Tech

Biden outspends Trump on Facebook ads for the first time since June

Key Points
  • Democratic presidential candidate Joe Biden last week outspent President Donald Trump and Vice President Mike Pence on Facebook advertisements for the first time since June 6, following the selection of Kamala Harris as his running mate. 
  • Biden's Facebook page spent $6.1 million between Aug. 9 and Aug. 15. That surpassed the spend from Trump and Pence's Facebook pages of $4.76 million during the same period. 
  • The last time Biden outspent Trump and Pence was the week of May 31 through June 6 when his Facebook page spent $5.24 million while Trump and Pence collectively spent $1.76 million on Facebook ads.
Democratic presidential candidate and former Vice President Joe Biden; and vice presidential candidate Senator Kamala Harris take the stage at a campaign event, their first joint appearance since Biden named Harris as his running mate, at Alexis Dupont High School in Wilmington, Delaware, Aug. 12, 2020.
Carlos Barria | Reuters

Democratic presidential candidate Joe Biden last week outspent President Donald Trump and Vice President Mike Pence on Facebook advertisements for the first time since June 6, following the selection of Kamala Harris as his running mate. 
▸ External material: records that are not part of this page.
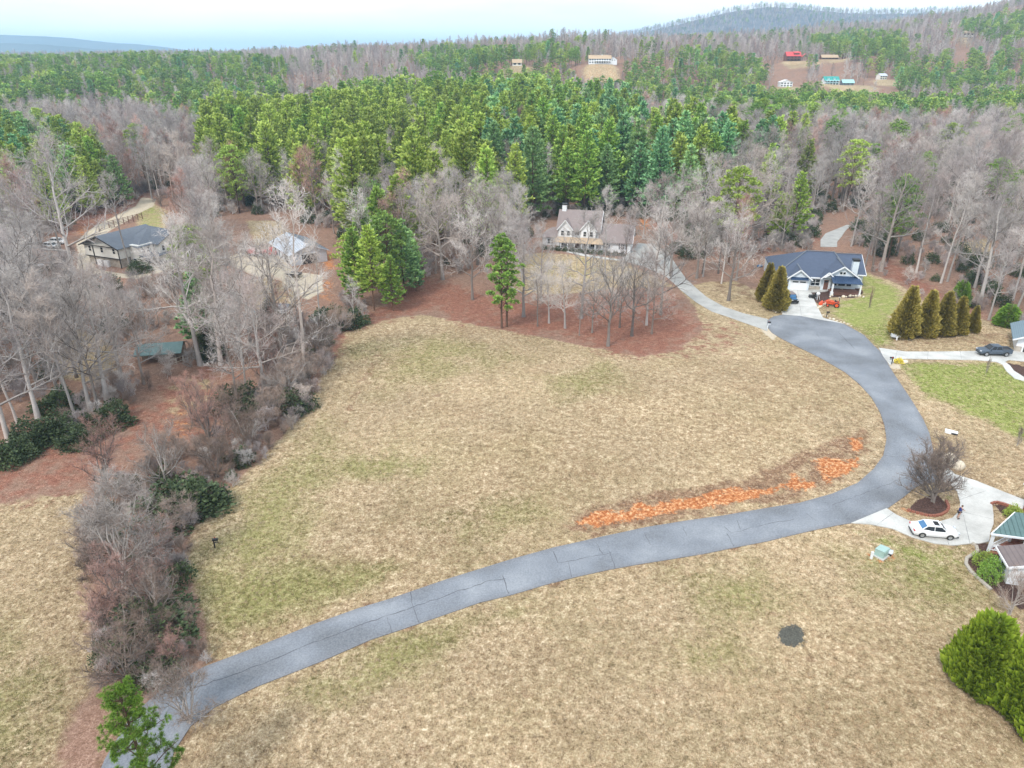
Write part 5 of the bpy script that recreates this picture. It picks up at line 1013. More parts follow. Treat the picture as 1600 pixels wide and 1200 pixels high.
def vehicle(e, W_, secs, cabin, paint, wx, wr, glass='carglass', rearglass=None, rim='rim', sunroof=False, roofmat=None):
    hw = W_/2; a = MB(); vs = []
    for x, zl, zh, k in secs:
        for s_ in (1, -1):
            pass
        vs += [(x, hw*k*.90, zl), (x, hw*k, zl+(zh-zl)*.35), (x, hw*k*.98, zl+(zh-zl)*.8), (x, hw*k*.86, zh), (x, -hw*k*.86, zh), (x, -hw*k*.98, zl+(zh-zl)*.8), (x, -hw*k, zl+(zh-zl)*.35), (x, -hw*k*.90, zl)]
    n = 8; m = len(secs); a.add(vs, [(i*n+j, (i+1)*n+j, (i+1)*n+(j+1) % n, i*n+(j+1) % n) for i in range(m-1) for j in range(n)]+[tuple(range(n)), tuple(range((m-1)*n, m*n))[::-1]])
    bo = a.build('body', M[paint], e)
    ar = MB()
    for x in wx:
        for s_ in (1, -1):
            vs = [(x, s_*(hw+.004), wr)]+[(x+(wr*1.22)*math.cos(PI*j/10), s_*(hw+.006), wr*.9+(wr*1.22)*math.sin(PI*j/10)) for j in range(11)]; ar.add(vs, [(0, j+1, j+2) for j in range(10)])
    ar.build('wheel_arch', M['black'], bo)
    xb0, xb1, xr0, xr1, zb, zr = cabin; wb, wt = hw*.88, hw*.70
    B_ = [(xb0, wb, zb), (xb1, wb, zb), (xb1, -wb, zb), (xb0, -wb, zb)]; T_ = [(xr0, wt, zr), (xr1, wt, zr), (xr1, -wt, zr), (xr0, -wt, zr)]
    MB().add([B_[1], B_[2], T_[2], T_[1]], [(0, 1, 2, 3)]).build('windscreen', M[glass], e); MB().add([B_[0], B_[3], T_[3], T_[0]], [(0, 3, 2, 1)]).build('rear_window', M[rearglass or glass], e)
    for s_ in (0, 1): (MB().add([B_[0], B_[1], T_[1], T_[0]], [(0, 1, 2, 3)]) if s_ == 0 else MB().add([B_[3], B_[2], T_[2], T_[3]], [(0, 3, 2, 1)])).build('side_window', M[glass], e)
    r_ = MB(); q = .03; r_.box(xr0-.05, xr1+.05, -wt-.03, wt+.03, zr-.02, zr+.05); ro = r_.build('roof', M[roofmat or paint], e)
    pm = MB()
    for i in range(4): pm.bar(B_[i], T_[i], .09, .07)
    for s_ in (1, -1): xm = (xb0+xb1)/2; pm.bar((xm, s_*(wb+.005), zb), ((xr0+xr1)/2, s_*(wt+.01), zr), .08, .05)
    pm.build('pillar', M[paint], bo)
    if sunroof: MB().box((xr0+xr1)/2+.05, xr1-.15, -wt*.62, wt*.62, zr+.05, zr+.06).build('sunroof', M['black'], ro)
    for x in wx:
        for s_ in (1, -1): wheel(e, x, s_*(hw-.1), wr, .24, rim)
    x0 = secs[0][0]; x1 = secs[-1][0]; zm = (secs[1][1]+secs[1][2])/2+.12
    for s_ in (1, -1):
        MB().box(x0-.015, x0+.12, s_*hw*.72-.16, s_*hw*.72+.16, zm, zm+.14).build('tail_light', M['redpaint'], e); MB().box(x1-.14, x1+.02, s_*hw*.66-.17, s_*hw*.66+.17, zm-.05, zm+.1).build('headlight', M['palemetal'], e)
        MB().box(xb1-.35, xb1-.15, s_*(hw+.02)-.1, s_*(hw+.02)+.1, zb+.02, zb+.16).build('mirror', M[paint], e)
    MB().box(x0-.03, x1+.02, -hw*.8, hw*.8, secs[1][1]-.04, secs[1][1]+.06).build('bumper', M['black'], e)
    return e
SED = [(-2.42, .42, .86, .78), (-2.3, .3, 1.02, .93), (-1.7, .25, 1.08, 1), (-.6, .24, .98, 1), (.8, .24, .96, 1), (1.5, .25, .92, .99), (2.1, .3, .8, .93), (2.4, .38, .66, .76)]
SUVS = [(-2.3, .5, 1.1, .85), (-2.2, .35, 1.2, .96), (-1, .32, 1.15, 1), (.7, .32, 1.12, 1), (1.4, .34, 1.08, .99), (2.1, .38, .98, .93), (2.3, .45, .85, .8)]
x, y = at(1457, 836); c = vehicle(empty('sedan', (x, y, H1(x, y)+.12), R(-9), 'white sedan with dark sunroof and sky-blue rear window on the curved driveway', 'car'), 1.86, SED, (-1.75, 1.15, -1.05, .45, .95, 1.45), 'carwhite', (-1.5, 1.45), .34, rearglass='skyglass', sunroof=True, rim='rim')
x, y = at(1551, 555); e = empty('pickup_truck', (x, y, H1(x, y)+.12), R(178), 'dark blue-grey crew-cab pickup parked on the straight driveway at right', 'truck')
PK = [(-2.8, .6, 1.1, .92), (-2.75, .5, 1.15, .97), (-.95, .5, 1.18, 1), (-.9, .5, 1.2, 1), (1.1, .5, 1.2, 1), (1.7, .5, 1.2, .99), (2.55, .52, 1.12, .96), (2.8, .6, .95, .85)]
vehicle(e, 1.98, PK, (-.95, 1.35, -.75, .65, 1.17, 1.82), 'grayblue', (-1.75, 1.75), .42); b = MB(); b.box(-2.7, -1.05, -.78, .78, 1.16, 1.19); b.build('cargo_bed', M['black'], e)
b = MB(); b.box(-2.78, -1.0, .8, .97, 1.16, 1.3); b.box(-2.78, -1.0, -.97, -.8, 1.16, 1.3); b.box(-2.8, -2.7, -.8, .8, 1.16, 1.3); b.build('bed_rail', M['grayblue'], e)
x, y = at(1236, 472); e = empty('off_road_vehicle', (x, y, H1(x, y)+.13), R(-88), 'boxy dark off-road vehicle with grey top and blue windscreen on the wide driveway', 'car')
vehicle(e, 1.86, [(-2.0, .5, 1.1, .93), (-1.9, .45, 1.12, .97), (.5, .45, 1.12, .97), (.7, .5, 1.1, .85), (1.8, .55, 1.06, .8), (1.95, .6, 1.0, .78)], (-1.85, .62, -1.8, .4, 1.1, 1.82), 'black', (-1.3, 1.35), .42, glass='carglass', roofmat='mauve', rim='darkrim')
MB().add([(.68, .74, 1.14), (.68, -.74, 1.14), (.46, -.6, 1.78), (.46, .6, 1.78)], [(0, 1, 2, 3)]).build('windscreen_glass', M['skyglass'], e); MB().box(.75, 1.8, -.6, .6, 1.06, 1.12).build('bonnet', M['skyglass'], e); MB().box(-2.25, -2.02, -.35, .35, .7, 1.4).build('spare_wheel', M['rubber'], e)
for (px, py), rz, nm, lb in (((82, 388), -12, 'car', 'white estate car parked on the leafy verge left of the cream house'), ((92, 381), -8, 'car', 'second white car half hidden behind the white estate car, far left')):
    x, y = at(px, py); vehicle(empty('parked_car', (x, y, H1(x, y)), R(rz), lb, nm), 1.85, SUVS, (-2.0, 1.1, -1.8, .5, 1.1, 1.68), 'carwhite', (-1.4, 1.4), .36)
x, y = at(401, 499); vehicle(empty('parked_car', (x, y, H1(x, y)), R(10), 'dark teal vehicle parked beside the small wooden shed in the left woods', 'car'), 1.9, SUVS, (-2.0, 1.1, -1.8, .5, 1.1, 1.75), 'tealshingle', (-1.4, 1.4), .38)
x, y = at(352, 412); vehicle(empty('parked_car', (x, y, H1(x, y)), R(100), 'white van nosing out between trees left of the gravel yard', 'van'), 1.9, SUVS, (-2.0, 1.1, -1.8, .5, 1.1, 1.9), 'carwhite', (-1.4, 1.4), .38)
x, y = at(1092, 394); vehicle(empty('parked_car', (x, y, H1(x, y)), R(0), 'small white car between bare trees right of the farmhouse forecourt', 'car'), 1.85, SED, (-1.75, 1.15, -1.05, .45, .95, 1.45), 'carwhite', (-1.5, 1.45), .34)
x, y = at(65, 421); e = empty('utility_trailer', (x, y, H1(x, y)), R(25), 'small dark trailer with a white tank half hidden in the far left woods', 'trailer'); MB().box(-1.3, 1.3, -.7, .7, .45, .6).build('deck', M['black'], e); MB().ball((.1, 0, 1.05), (.8, .5, .48), 12, 8).build('tank', M['white'], e, True); MB().bar((1.3, 0, .5), (2.2, 0, .45), .1).build('tow_bar', M['black'], e)
for q in (.72, -.72): wheel(e, 0, q, .3, .18)
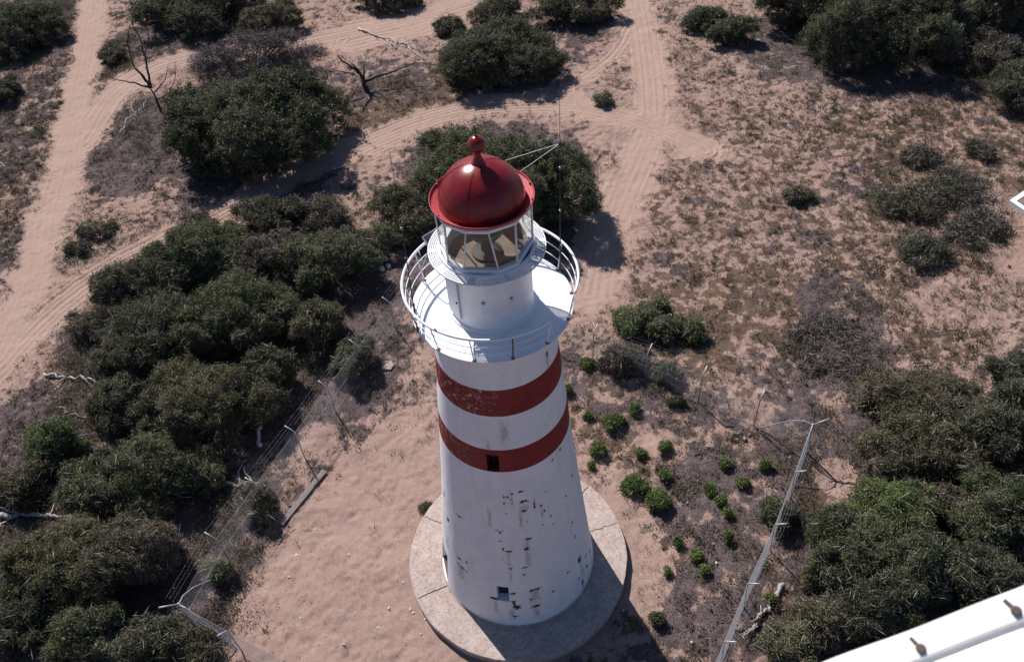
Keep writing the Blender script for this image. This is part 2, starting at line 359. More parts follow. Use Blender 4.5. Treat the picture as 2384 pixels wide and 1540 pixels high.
def axis_(a, b_, st, far):
    q = np.arange(a, b_+1e-6, st); ex = []; s_ = st; v = b_
    while v < far: s_ *= 1.35; v += s_; ex.append(v)
    ex2 = []; s_ = st; v = a
    while v > -far: s_ *= 1.35; v -= s_; ex2.append(v)
    return np.array(ex2[::-1]+list(q)+ex)
gx = axis_(-44, 48, .10, 2500); gy = axis_(-9, 66, .11, 2500)
X, Y = np.meshgrid(gx, gy); Zg, Lg, Dg, Tg = fields(X, Y)
nx, ny = len(gx), len(gy); idx = np.arange(nx*ny).reshape(ny, nx)
Fq = np.stack([idx[:-1, :-1], idx[:-1, 1:], idx[1:, 1:], idx[1:, :-1]], -1).reshape(-1, 4)
Vg = np.stack([X, Y, Zg], -1).reshape(-1, 3)
trk = Tg.ravel()[Fq].mean(1) > .5
def submesh(name, faces, label):
    u, inv = np.unique(faces, return_inverse=True)
    o = mesh_obj(name, Vg[u], inv.reshape(faces.shape), M['sand'], None, True, {'litter': Lg.ravel()[u], 'dry': Dg.ravel()[u], 'track': Tg.ravel()[u]})
    return tag(o, label, 'ground' if name == 'ground' else 'track', kind='structure')
submesh('ground', Fq[~trk], 'pinkish sand with grey leaf litter around the lighthouse')
submesh('sand_track', Fq[trk], 'rutted bare sand vehicle tracks winding through the scrub')
def gz(x, y): return float(fields(np.array([x]), np.array([y]))[0][0])
# ------------------------------------------------------------------ scattered grass, weeds, litter
rng = np.random.default_rng(7)
def leafquads(C, N_, size, asp, rng, up=.35, stick=False):
    n = len(C); d = rng.normal(size=(n, 3)); 
    nrm_ = rng.normal(size=(n, 3))+N_*.55+np.array([0, 0, up]); nrm_ /= np.linalg.norm(nrm_, axis=1)[:, None]
    d -= nrm_*(d*nrm_).sum(1)[:, None]; d /= np.linalg.norm(d, axis=1)[:, None]; s_ = np.cross(nrm_, d)
    l = (size*rng.uniform(.6, 1.35, n))[:, None]; a = d*l/2; b_ = s_*l*asp/2
    V = np.stack([C-a, C+b_-a*.1, C+a, C-b_-a*.1], 1).reshape(-1, 3); Fc = np.arange(n*4).reshape(-1, 4)
    return V, Fc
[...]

Biden's Facebook page spent $6.1 million between Aug. 9 and Aug. 15, according to the Facebook Ad Library Report, and the Harris campaign spent about $5,000 after joining the ticket on Aug. 11. That surpassed the spend from Trump and Pence's Facebook pages of $4.76 million during the same period. 

The last time Biden outspent Trump and Pence was the week of May 31 through June 6 when his Facebook page spent $5.24 million while Trump and Pence collectively spent $1.76 million on Facebook ads.

The surge in Biden's Facebook ad spending comes after selecting Harris to be his pick for vice president. The Biden campaign raised $48 million in the 48 hours following that announcement, according to Reuters.

Earlier this month, the Biden campaign also announced a $280 million fall ad buy, with $60 million of it going toward digital ads in 15 battleground states, according to the New York Times.